Contact: llanga@umd.edu


Dr. Diana Marsh
Diana Marsh is an Assistant Professor of Archives and Digital Curation in the College of Information Studies (iSchool). Her work focuses on how changing technologies, cultures, and values affect the communication of knowledge in heritage institutions. Her current research focuses on access to anthropological archives and the circulation of digitized ethnographic collections in Native communities.

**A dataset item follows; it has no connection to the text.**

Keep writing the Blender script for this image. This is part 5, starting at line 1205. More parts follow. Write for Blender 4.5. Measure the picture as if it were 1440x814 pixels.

She was previously a Postdoctoral Fellow at the Smithsonian’s National Anthropological Archives (NAA). From 2015–2017, she was an Andrew W. Mellon Post-Doctoral Curatorial Fellow at the American Philosophical Society where she curated exhibitions drawing primarily on archival collections (Curious Revolutionaries: The Peales of Philadelphia, April–December 2017 and Gathering Voices: Thomas Jefferson and Native America, April–December 2016). In 2014–2015, she was a Postdoctoral Research and Teaching Fellow in Museum Anthropology at the University of British Columbia (UBC) where she taught courses in museology and heritage. She completed her Ph.D. in Anthropology at UBC, where she conducted an ethnography of exhibition planning and the renovation of the National Museum of Natural History’s fossil hall. She has an MPhil in Social Anthropology with a Museums and Heritage focus from the University of Cambridge and a BFA in Visual Arts and Photography from the Mason Gross School of the Arts at Rutgers University. Her work has been published in Journal of Material Culture, Museum Anthropology, Practicing Anthropology, Archivaria, and Archival Science. Her book, Extinct Monsters to Deep Time: Conflict, Compromise, and the Making of Smithsonian’s Fossil Halls, was recently published with Berghahn Books Museum and Collections Series.